En el albergue, Jose Alberto comparte sofá, comida y dormitorio con otros deportados que semanalmente son devueltos en Juárez, pero también con decenas de centroamericanos. Salvadoreños, hondureños y guatemaltecos son la mayoría de los indocumentados que se arriesgan a cruzar México, huyendo de la pobreza y la violencia de sus países, para buscar el 'sueño americano'. "Yo creo que no debería haber fronteras en este mundo porque Dios puso la tierra para todos", cree Jose Alberto.

Explotación en las maquilas

Paulina no echa de menos su rutina. Los últimos nueve años se los ha pasado a destajo. Tenía seis días de vacaciones al año y trabajaba cinco días a la semana, nueve horas al día, de pie. Entraba a las tres de las tarde y salía a la medianoche. Sólo paraba 20 minutos para comer. Y, en ese tiempo ensamblaba de media 950 cartuchos de impresora. Todo, por 5,5 dólares al día. “Una batalladera”, reconoce.

Hasta diciembre, Paulina era una pieza más del sistema de montaje de Lexmark. Pero la empresa norteamericana la despidió junto a otros 90 trabajadores de la fábrica “por revoltosos”. Su pecado: organizarse para tener su propio sindicato y reclamar un salario de 6,6 dólares diarios.

Hace casi tres meses que Paulina no lleva dinero a casa. Sus cinco hijos sobreviven ahora con el modesto salario de su marido, un guardia de seguridad. “Realmente es muy apretado. Lo que uno puede comprar es lo básico”, lamenta esta mexicana menuda de 45 años.

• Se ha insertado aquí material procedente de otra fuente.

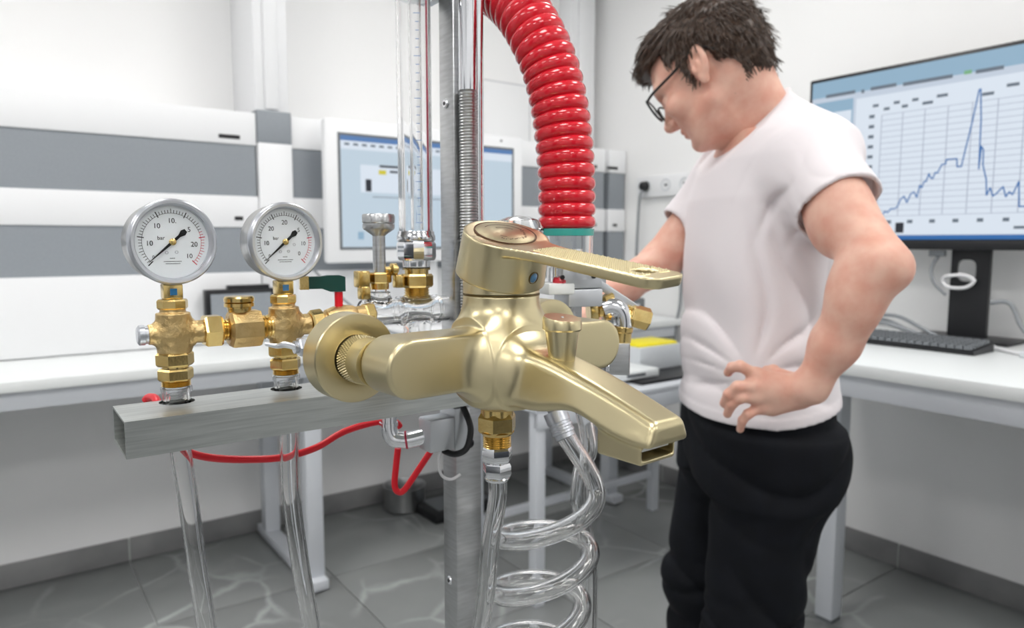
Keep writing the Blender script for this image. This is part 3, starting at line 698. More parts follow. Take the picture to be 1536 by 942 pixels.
# ------------------------------------------------------------------ pressure gauges
def gauge(G, nums, label, red0, extra):
    yaw = math.radians(45)
    n = Vector((math.sin(yaw), -math.cos(yaw), 0))
    c = Vector((G.x, G.y, 1.2495))+n*.004
    x = Vector((math.cos(yaw), math.sin(yaw), 0))
    M = Matrix(((x.x, 0, n.x, c.x), (x.y, 0, n.y, c.y), (0, 1, 0, c.z), (0, 0, 0, 1)))
    t = thing('pressure_gauge', label, 'gauge', M=M, group='pressure gauges on the beam')
    MB().lathe([(.026, -.023), (.0315, -.021), (.0330, -.018), (.0330, -.002), (.0348, -.001), (.0348, .0015)], 64).build('case', 'steel', t)
    MB().lathe([(.0330, .0015), (.0352, .0018), (.0358, .0045), (.0352, .0078), (.0338, .0092), (.0318, .0090), (.0304, .0068), (.0300, .0035), (.0300, .0015)], 64, caps=False).build('bezel', 'zinc', t)
    MB().lathe([(.0303, .0012), (.0303, .0022)], 64).build('dial', 'dial_white', t)
    MB().lathe([(.0302, .0052), (.0302, .0062)], 64).build('lens', 'thin_glass', t)
    k = MB(); rd = MB(); N = 50
    for i in range(N+1):
        a = math.radians(225-270*i/N); big = i % 10 == 0; mid = i % 5 == 0
        r0 = .0222 if big else .0236; r1 = .0274 if big or mid else .0264
        w = .00036 if big else .00020
        q = Matrix.Rotation(a, 4, 'Z')
        (rd if i >= red0 else k).box(((r0+r1)/2, 0, .0023), (r1-r0, 2*w, .0002), q)
    for s0, s1, tgt in ((0, red0, k), (red0, N, rd)):
        for i in range(s0, s1):
            a0 = math.radians(225-270*i/N); a1 = math.radians(225-270*(i+1)/N)
            for rr in (.0236,):
                tgt.add([(rr*math.cos(a0), rr*math.sin(a0), .0024), ((rr+.0003)*math.cos(a0), (rr+.0003)*math.sin(a0), .0024), ((rr+.0003)*math.cos(a1), (rr+.0003)*math.sin(a1), .0024), (rr*math.cos(a1), rr*math.sin(a1), .0024)], [(0, 1, 2, 3)])
    k.build('tick_marks', 'ink_black', t, 0); rd.build('red_tick_marks', 'ink_red', t, 0)
    for (s, a, r, sz) in nums:
        a = math.radians(a); text_part('numeral', s, sz, 'ink_black', t, Matrix.Translation((r*1.16*math.cos(a), r*1.16*math.sin(a), .0024)))
    for i, (w, y) in enumerate(((.004, -.0135), (.014, -.0162), (.011, -.0180))):
        kk = MB(); xx = -w/2
        while xx < w/2: kk.box((xx, y, .0023), (.0006, .0006, .0002)); xx += random.uniform(.0009, .0013)
        kk.build('small_print', 'ink_black', t, 0)
    for (dx, dy) in extra: MB().ring(.0008, .0014, .0022, .0026, 16, Matrix.Translation((dx, dy, 0))).build('dial_rivet', 'zinc', t)
    na = math.radians(221); q = Matrix.Rotation(na, 4, 'Z')
    nd = MB().prism([(.0255, -.0001), (.0255, .0001), (.0, .0012), (-.0075, .0011), (-.0115, .0026), (-.0145, .0016), (-.0145, -.0016), (-.0115, -.0026), (-.0075, -.0011), (.0, -.0012)], .0032, .0038, q).build('needle', 'ink_black', t, 0)
    MB().lathe([(.0028, .003), (.0028, .0042), (.0016, .0050)], 24).build('hub', 'brass', t)
    MB().lathe([(.005, .0), (.005, .002)], 12, axisM((0, .0325, -.010), (0, 1, 0))).build('vent_plug', 'black_plastic', t)
    return t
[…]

La maquila es la opción más segura de tener trabajo pero, lamentablemente, es a costa de muchos sacrificios

Pero, para Paulina, su lucha y la de sus compañeros vale la pena. Es por la dignidad de muchos. Por eso, desde el día que los despidieron, siguen día tras día apostados con tiendas de campaña frente a la maquila de Lexmark, pidiendo que se les reincorpore y se les pague el aguinaldo que se les negó. “La maquila es la opción más segura de tener trabajo pero, lamentablemente, es a costa de muchos sacrificios”, reconoce Paulina que, como cientos de sus compañeros, no tiene estudios.

En los años 80, Ciudad Juárez empezó a llamar la atención de las empresas extranjeras. Su condición fronteriza con Estados Unidos la hacía muy atractiva. Y, rápidamente, este desierto se convirtió en una fábrica de mano de obra barata que ahora compite, literalmente, con China.

Una década después, ese mismo desierto empezó a ser famoso por otras razones: la desaparición y el asesinato de mujeres. Y sus víctimas eran principalmente las trabajadoras humildes de las maquilas. Algunas, aparecieron despedazadas tiempo después en el desierto. El machismo, asegura Paulina, no ha desaparecido de las fábricas. Jefes y supervisores de área acosan impunemente a muchas muchachas. “Pero no hay a quien acudir a denunciar porque son los mismos. Es un círculo vicioso”, se entristece Paulina.